Upwards of 3.6 million high school seniors graduated this year, and most of them left twelfth grade with a reasonable complement of the knowledge and skills we expect of those taking their first steps into adulthood—be that college, career or technical training, military service, even a fruitful “gap year.” Most—but not all. Recent scandals in Washington, D.C., Maryland, and elsewhere have made clear that far too many young people are being shuttled through secondary school with little regard for whether they leave with the requisite skills.
Pressure to boost graduation rates plays a role—but so do complex motivations like empathy and fear for kids’ future well-being. It’s these latter impulses that lead folks to believe that easing expectations, at least for especially disadvantaged students, is a victimless act, maybe even a noble one. “These struggling students will be even worse off without diplomas!” such a person might declare. “So what if they missed some days of school? They made it this far, and we can’t mess with their futures. Let’s get them across the finish line.”
But step back a moment and you will see the harm. Awarding diplomas to students who miss weeks of school diminishes the credential’s meaning. And the excuses we have made for these near-passing students are built on slippery slopes: As we saw in D.C.’s Ballou High School and elsewhere, overlooking weeks of missed schools can easily turn into overlooking months. The Washington Post reported last week that the response of D.C. Public Schools to the scandal is to soften the official attendance policy so that more students can graduate, an example of “defining deviancy down.” In the end, the meaning of the diploma is lost.
This pervasive bar-lowering devastates opportunities for upward mobility. Poor and minority students already have a lot going against them. Many of the neighborhoods that feed Ballou, for example, have social and economic problems that make it hard to get on a college-ready track. And of course many students experience racism, too. But by letting almost anyone with a pulse graduate, schools like Ballou take away a key ladder out of these difficult circumstances.
For students who study diligently, turn in their work dutifully, and attend class regularly, letting others who missed half the year graduate might feel like a slap in the face. It’s like someone who scrimps and saves for years to build up a nest egg, only to have the government devalue the currency right before they retire. Employers might even question the qualifications of 4.0 students at schools like this, mindful that if one can graduate from them without even showing up, who knows how little it may take to get an A. In the end, the hard-working students at struggling schools might feel like chumps, and future classes may decide that serious academic effort isn’t worth the trouble.
The problem, of course, is much larger than just a few schools. Ironically, in the name of “equity,” the federal government has pressured states to raise graduation rates for at least a decade; states have in turn pressured school districts to do the same. District leaders push on principals, and principals on teachers. It’s not really a surprise that graduation rates are at a record high of 84 percent, up nearly 10 percentage points in ten years.

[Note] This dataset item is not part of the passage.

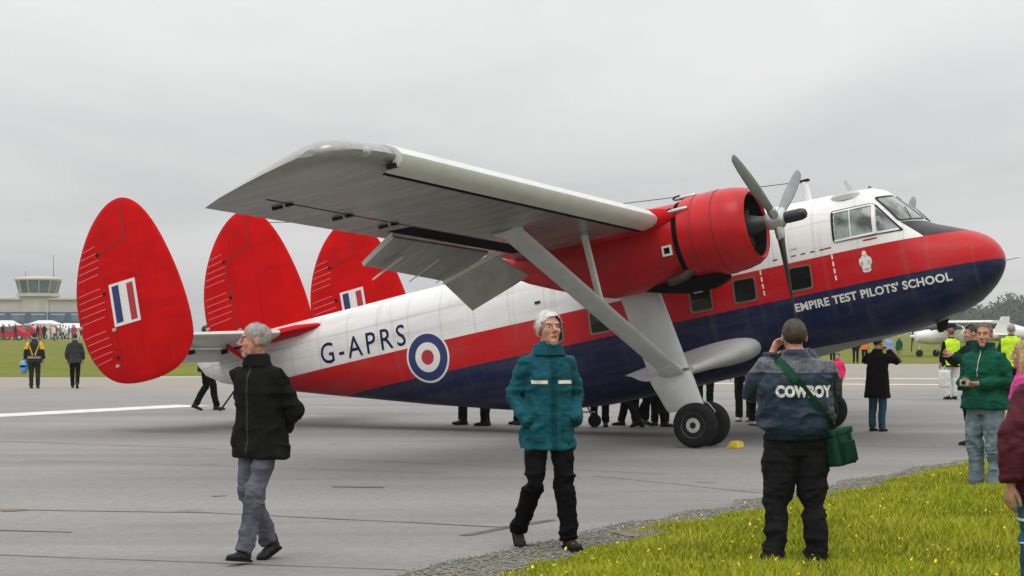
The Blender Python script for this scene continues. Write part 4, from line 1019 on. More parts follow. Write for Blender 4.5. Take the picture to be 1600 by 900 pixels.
c_black = cloth('black_fleece', (.011, .011, .0105), .9, .25, .6, 120); c_grey = cloth('grey_trousers', (.105, .105, .130), .85)
c_teal = cloth('teal_shell', (.009, .082, .105), .62, .2); c_blk = cloth('black_trousers', (.0045, .0045, .005), .8, .3); c_char = cloth('charcoal_trousers', (.012, .0125, .0135), .75, .25)
c_navy = cloth('navy_satin', (.014, .026, .048), .36, .2, .5); c_green = cloth('green_fleece', (.008, .080, .048), .85, .15); c_dgreen = cloth('dark_green_jacket', (.008, .040, .028), .7, .2)
c_jean = cloth('washed_jeans', (.16, .21, .24), .85, .3); c_jeanb = cloth('blue_jeans', (.03, .09, .13), .85, .25); c_maroon = cloth('maroon_jacket', (.085, .018, .028), .6, .2); c_pink = cloth('pink_top', (.62, .07, .28), .8)
c_white = cloth('white_cloth', (.65, .65, .63), .7, .06); c_hi = cloth('hi_vis_yellow', (.55, .80, .03), .6, .06); c_coat = cloth('black_coat', (.005, .005, .005), .8, .3); c_yel = cloth('leather_yellow', (.75, .42, .01), .5); c_leath = cloth('black_leather', (.012, .012, .012), .45)
c_tape = cloth('pale_tape', (.72, .66, .55), .5, .05); c_shirt = cloth('pale_shirt', (.55, .54, .52), .8, .05); c_red = cloth('red_cloth', (.55, .02, .04), .7); c_blue = cloth('blue_cloth', (.05, .12, .45), .7); c_lblue = cloth('pale_blue_cloth', (.22, .32, .55), .7); c_orange = cloth('orange_cloth', (.75, .22, .02), .7)
c_brownsk = cloth('tan_trousers', (.28, .22, .15), .8)
h_grey = hairm('hair_grey', (.30, .28, .26)); h_white = hairm('hair_white', (.62, .61, .58)); h_brown = hairm('hair_brown', (.045, .030, .018)); h_blond = hairm('hair_blond', (.42, .29, .13)); h_dark = hairm('hair_dark', (.015, .012, .010))

# -- man in black fleece walking to the left, hands behind his back, head turned
p = W(407, 878)
r1, b1, j1, H1 = person('grey-haired man in black fleece jacket and grey trousers walking past the tail', (p.x, p.y, .012), 180-30, 1.615,
    dict(lk=(-.06, .15, .50), la=(-.02, .22, .10), lf=8.0, rk=(.075, .05, .50), ra=(.03, -.17, .125), rf=-18.0, le=(-.235, -.10, 1.11), re=(.215, -.11, 1.11), lw=(-.07, -.205, .94), rw=(.08, -.21, .92)),
    yaw=50, pitch=-3, top=c_black, bottom=c_grey, hair=h_grey, hstyle='short', skin=m_skin2, seed=5, hem=.765, wm=.95, legw=.97, sleeve=.95, lean=(0, .04))
obj('collar', torso_rings([(1.445, .118, .098, .04), (1.475, .100, .095, .043), (1.525, .092, .094, .044), (1.53, .080, .084, .044), (1.47, .078, .08, .04)]), c_black, j1, 60)
slab_patch(j1, ((-.007, .007), (0, .4), (.80, 1.47)), .004, cloth('zip_grey', (.03, .03, .03), .4), 'zip', j1, (0, 1, 0))
slab_patch(b1, ((-.05, .05), (.02, .2), (1.475, 1.53)), .008, c_shirt, 'shirt_collar', r1, (0, 1, .2))

# -- man in teal jacket walking towards the camera, hands in pockets
p = W(856, 858)
r2, b2, j2, H2 = person('white-haired man in teal jacket with pale chest stripe, hands in pockets, walking on the tarmac', (p.x, p.y, .012), 180+17, 1.70,
    dict(rk=(.125, .09, .49), ra=(.165, -.21, .135), rf=-22.0, rt=-8.0, lk=(-.085, .14, .49), la=(-.115, .16, .095), lt=5.0, ls=(-.155, 0, 1.385), rs=(.155, 0, 1.385), re=(.252, -.07, 1.12), le=(-.235, -.06, 1.12), rw=(.172, .13, .93), lw=(-.172, .13, .935)),
    yaw=-5, pitch=-11, top=c_teal, bottom=c_blk, hair=h_white, hstyle='full', skin=m_skin2, seed=17, hem=.735, wm=.92, sleeve=.94, hands='none', shoe=cloth('shoe_brown', (.025, .021, .015), .6))
slab_patch(j2, ((.045, .155), (0, .4), (1.225, 1.252)), .005, c_tape, 'reflective_stripe', j2, (0, 1, 0))
slab_patch(j2, ((-.165, -.04), (0, .4), (1.225, 1.252)), .005, c_tape, 'reflective_stripe', j2, (0, 1, 0))
slab_patch(j2, ((-.022, .018), (0, .4), (.75, 1.49)), .006, cloth('teal_dark', (.006, .05, .065), .6), 'storm_flap', j2, (0, 1, 0))
for sg in (-1, 1):
    slab_patch(j2, ((min(sg*.07, sg*.175), max(sg*.07, sg*.175)), (0, .4), (.80, .945)), .007, c_teal, 'pocket', j2, (0, 1, 0))
obj('collar', torso_rings([(1.44, .135, .108, .0), (1.475, .118, .105, .004), (1.518, .108, .104, .004), (1.522, .088, .088, .004), (1.46, .08, .08, .0)]), c_teal, j2, 60)
slab_patch(b2, ((-.06, .06), (.02, .2), (1.47, 1.535)), .010, c_shirt, 'shirt_collar', r2, (0, 1, .2))

# -- photographer seen from behind
p = W(1243, 890)
r3, b3, j3, H3 = person('heavy-set photographer from behind in navy lettered jacket standing in the grass', (p.x, p.y, .0), 2, 1.66,
    dict(lk=(-.125, .02, .50), rk=(.125, .02, .50), la=(-.155, -.01, .09), ra=(.150, -.01, .09), lt=12.0, rt=-12.0, ls=(-.20, .0, 1.385), rs=(.20, .0, 1.385), le=(-.275, .13, 1.24), re=(.285, .13, 1.21), lw=(-.12, .30, 1.50), rw=(.10, .30, 1.52), head=(0, .055, 1.625)),
    yaw=0, pitch=-4, top=c_navy, bottom=c_char, hair=h_brown, hstyle='cap', skin=m_skin2, seed=29, hem=.925, wm=1.22, sleeve=1.25, legw=1.18, belly=.02, palm_n=dict(l=(.6, -.4, 0), r=(-.6, -.4, 0)), curl=.6, fold=1.15,
    top_prof=[(.915, .178, .155, 0), (.955, .182, .158, 0), (.995, .207, .170, .0), (1.12, .212, .168, .0), (1.25, .210, .155, .0), (1.35, .205, .138, 0), (1.405, .178, .112, -.005), (1.452, .115, .088, -.005), (1.50, .078, .080, 0), (1.525, .070, .078, .004)])
obj('collar', torso_rings([(1.46, .11, .095, .0), (1.50, .090, .095, .01), (1.535, .086, .096, .015), (1.54, .076, .086, .015), (1.48, .07, .08, .0)]), c_navy, j3, 60)
m_yoke = mat('yoke_grey', (.055, .062, .072), .5, 0, .9, 70)
slab_patch(j3, ((-.50, .50), (-.4, .4), (1.375, 1.48)), .004, m_yoke, 'shoulder_yoke', j3, (0, -.5, 1))
drape_text('COWBOY', j3, .40, .078, .03, 1.215, -1, c_white, j3, .06)
slab_patch(j3, ((-.4, .4), (-.5, .4), (.915, .955)), .004, cloth('navy_rib', (.010, .022, .030), .9), 'waist_rib', j3)
0 and slab_patch(r3.children[1] if False else [c_ for c_ in r3.children if c_.name.startswith('trousers')][0], ((-.21, -.14), (-.25, .0), (.885, .90)), .006, c_white, 'shirt_hem', j3)
# camera in his hands
pw = r3.matrix_basis @ Vector((0, .40, 1.55))
cm = empty('camera_compact', (pw.x, pw.y, pw.z)); tag(cm, 'dark camera held to the face of the photographer in the navy jacket', 'camera')
obj('camera_body', box(-.06, .06, -.03, .03, -.04, .04), m_seam, cm, 0); obj('lens', lathe([(.03, .03), (.09, .028)], 16, 'y'), m_seam, cm)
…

Raising graduation rates might sound like a good thing, but we aren’t holding those who oversee this diploma boom accountable for ensuring that those capped-and-gowned students actually deserved to graduate because they completed their courses and learned what they should. Pressuring schools to raise graduation rates is no different than forcing them to give students straight-As: Such a policy wouldn’t magically create a class of brilliant students; it would just make it much harder for others to tell who has achieved and who hasn’t. So long as students must meet external standards to graduate, encouraging schools to raise graduation rates can make sense. It puts students and their teachers on the same team, in shared combat with the external examiners. Yet that’s not happening. A minority of states requires high school exit exams or any other external validation of student learning. And in the backlash against the supposed evils of testing, some jurisdictions have recently dropped their external requirements for students.

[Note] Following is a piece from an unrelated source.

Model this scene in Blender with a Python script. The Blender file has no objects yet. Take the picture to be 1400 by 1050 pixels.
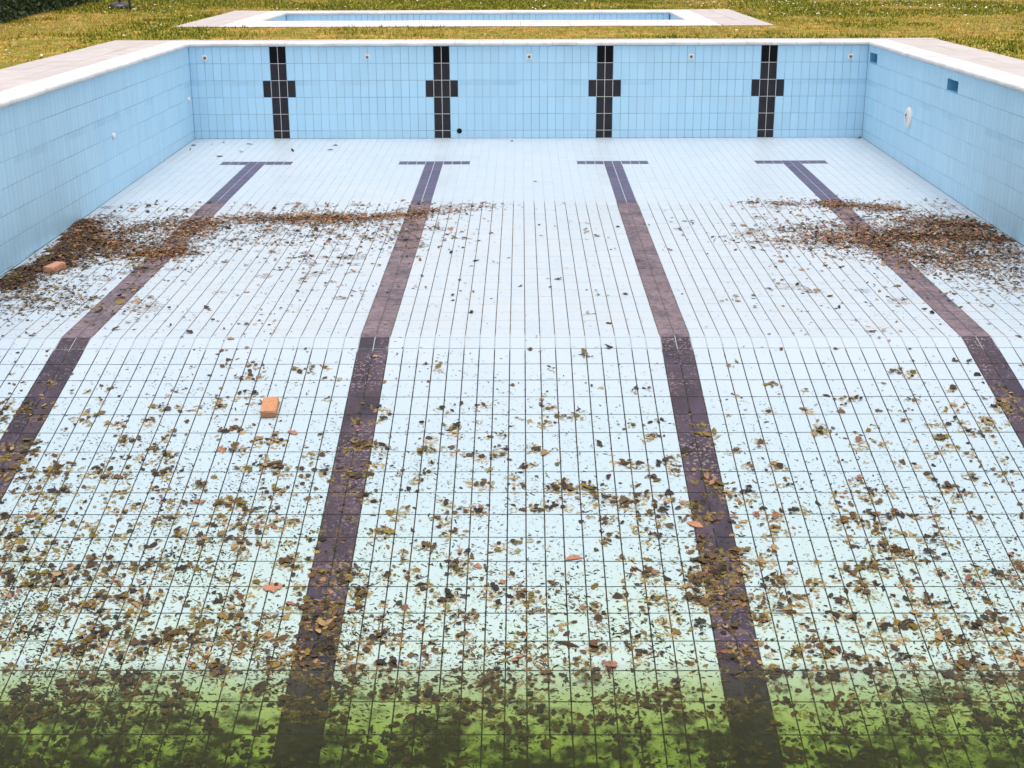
import bpy, math, random
import numpy as np
from mathutils import Matrix, Vector
random.seed(7)
rng = np.random.default_rng(11)
sc = bpy.context.scene
col = sc.collection
R = math.radians

# ------------------------------------------------------------------ camera
cam_d = bpy.data.cameras.new('camera')
cam = bpy.data.objects.new('camera', cam_d)
col.objects.link(cam)
cam_d.sensor_width = 36.0
cam_d.lens = 48.255
cam_d.clip_start = 0.05
cam_d.clip_end = 2000.0
CAM = Vector((-0.027, -21.454, 1.559))
cr = Vector((0.999973728, 0.006431932, -0.003342690))
cu = Vector((0.001191656, 0.309001539, 0.951060791))
cf = Vector((-0.007150054, 0.951039788, -0.308985756))
cam.matrix_world = Matrix(((cr.x, cu.x, -cf.x, CAM.x), (cr.y, cu.y, -cf.y, CAM.y),
                           (cr.z, cu.z, -cf.z, CAM.z), (0, 0, 0, 1)))
sc.camera = cam

# ------------------------------------------------------------------ sky and sun (soft overcast daylight)
SUN_EL, SUN_AZ = 85.0, 160.0          # azimuth measured from +Y towards +X
world = bpy.data.worlds.new('World')
sc.world = world
world.use_nodes = True
wn = world.node_tree
bg = wn.nodes['Background']
sky = wn.nodes.new('ShaderNodeTexSky')
sky.sky_type = 'NISHITA'
sky.sun_disc = False
sky.sun_elevation = R(SUN_EL)
sky.sun_rotation = R(SUN_AZ)
sky.air_density = 1.0
sky.dust_density = 5.0
sky.ozone_density = 1.0
hsv = wn.nodes.new('ShaderNodeHueSaturation')
hsv.inputs['Saturation'].default_value = 0.24   # cloud cover greys the sky
wn.links.new(sky.outputs[0], hsv.inputs['Color'])
wn.links.new(hsv.outputs[0], bg.inputs['Color'])
bg.inputs['Strength'].default_value = 0.15
sun_d = bpy.data.lights.new('sun', 'SUN')
sun_d.energy = 0.6
sun_d.angle = R(40)
sun_d.color = (1.0, 0.95, 0.88)
sun = bpy.data.objects.new('sun', sun_d)
col.objects.link(sun)
sd = Vector((math.sin(R(SUN_AZ)) * math.cos(R(SUN_EL)), math.cos(R(SUN_AZ)) * math.cos(R(SUN_EL)), math.sin(R(SUN_EL))))
sun.rotation_euler = sd.to_track_quat('Z', 'Y').to_euler()
sun.location = (20, 30, 40)
vs = sc.view_settings
vs.view_transform = 'Standard'
vs.look = 'None'
vs.exposure = 0.55
vs.gamma = 1.0
vs.use_curve_mapping = False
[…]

The problem extends to course grades, too. Although some recent studies have shown that grade inflation has occurred more in affluent schools than in high-poverty schools, affluent students are harmed less by it because they often have many paths to success besides good grades. Rounding a B up to an A or a C to a B feels nice in the moment—“this student’s already done with my class, and they’ll be more likely to get into college with a better grade,” one might rationalize—but if colleges and employers can’t distinguish among students’ academic performance, they are more likely to fall back on personal connections, family ties, school reputation, and outright prejudice to make their decisions. This hits people from disadvantaged backgrounds hardest of all.
That’s why minority youngsters accrue greater premiums from academic signals of high achievement than whites, as other recent research has shown. To succeed in a country where the deck is often stacked against them, African Americans and other minorities get a special boost from academic signaling. Of course, we must work to eliminate prejudice in America, but educational institutions have a special responsibility to make these signals—whether grades or credentials—count for something.
Some well-meaning people argue that we must “consider the issue more widely,” and that, because many youngsters in schools like Ballou have grown up in concentrated poverty, we should be wary of criticizing the lowering of their academic bar. Besides exemplifying the “soft bigotry of low expectations,” however, and potentially encouraging students to accrue debt for college degrees they are unprepared to complete, lowering the bar for students who face additional challenges cheapens the success of classmates who make it past these challenges and still succeed. Worse, it demeans and cheapens every award of the once respectable high school diploma.